- **Work instructions**
Search the material for the word "scene" and report each line where it turns up.
--- START OF Dataset content ---
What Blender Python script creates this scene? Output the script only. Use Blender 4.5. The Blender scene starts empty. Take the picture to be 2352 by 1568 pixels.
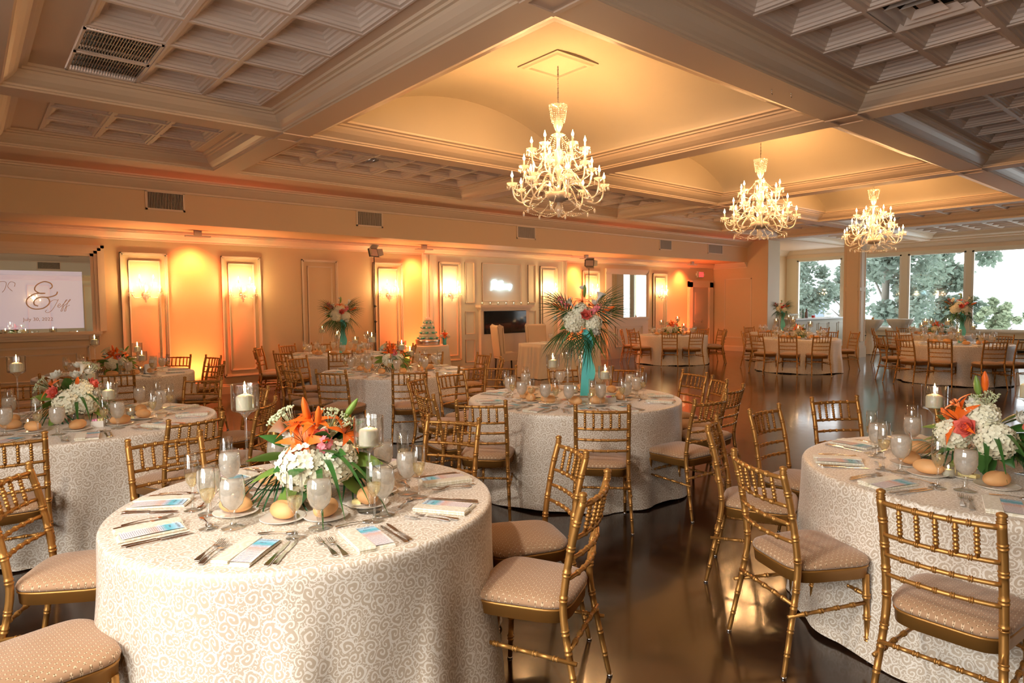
import bpy, bmesh, math, random
from mathutils import Vector, Matrix
R = math.radians
rnd = random.Random(7)
C = bpy.context.scene.collection
sc = bpy.context.scene
# ------------------------------------------------------------------ camera
cam = bpy.data.objects.new('camera', bpy.data.cameras.new('camera'))
C.objects.link(cam)
YAW, PITCH, ROLL = R(40.25), R(-3.2), R(-0.51)
fw = Vector((math.sin(YAW)*math.cos(PITCH), math.cos(YAW)*math.cos(PITCH), math.sin(PITCH)))
rt = Vector((math.cos(YAW), -math.sin(YAW), 0)); up = rt.cross(fw)
r2 = rt*math.cos(ROLL)+up*math.sin(ROLL); u2 = -rt*math.sin(ROLL)+up*math.cos(ROLL)
CAMP = Vector((0, 0, 1.62))
cam.matrix_world = Matrix(((r2.x, u2.x, -fw.x, CAMP.x), (r2.y, u2.y, -fw.y, CAMP.y), (r2.z, u2.z, -fw.z, CAMP.z), (0, 0, 0, 1)))
cam.data.sensor_width = 36; cam.data.lens = 22.8; cam.data.clip_end = 400; cam.data.clip_start = .05
sc.camera = cam
# ------------------------------------------------------------------ view, world
sc.view_settings.view_transform = 'Standard'; sc.view_settings.look = 'None'
sc.view_settings.gamma = 1; sc.view_settings.use_curve_mapping = False
sc.view_settings.exposure = 0.2
sc.cycles.use_denoising = True
sc.cycles.max_bounces = 8; sc.cycles.diffuse_bounces = 4; sc.cycles.glossy_bounces = 4
sc.cycles.transparent_max_bounces = 24; sc.cycles.transmission_bounces = 6
sc.cycles.sample_clamp_indirect = 4; sc.cycles.caustics_reflective = False; sc.cycles.caustics_refractive = False
sc.cycles.use_light_tree = True
world = bpy.data.worlds.new('world'); sc.world = world; world.use_nodes = True
bg = world.node_tree.nodes['Background']
WORLD_COL, WORLD_STR = (.93, .97, 1.0, 1), 3.2
bg.inputs[0].default_value = WORLD_COL; bg.inputs[1].default_value = WORLD_STR
def area(name, loc, rot, sx, sy, power, col, portal=False):
    l = bpy.data.lights.new(name, 'AREA'); l.shape = 'RECTANGLE'; l.size = sx; l.size_y = sy
    l.energy = power; l.color = col
    if portal: l.cycles.is_portal = True
    o = bpy.data.objects.new(name, l); C.objects.link(o); o.location = loc; o.rotation_euler = rot
    return o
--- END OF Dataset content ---
- **Finished exercise**
What Blender Python script creates this scene? Output the script only. Use Blender 4.5. The Blender scene starts empty. Take the picture to be 2352 by 1568 pixels.
C = bpy.context.scene.collection
sc = bpy.context.scene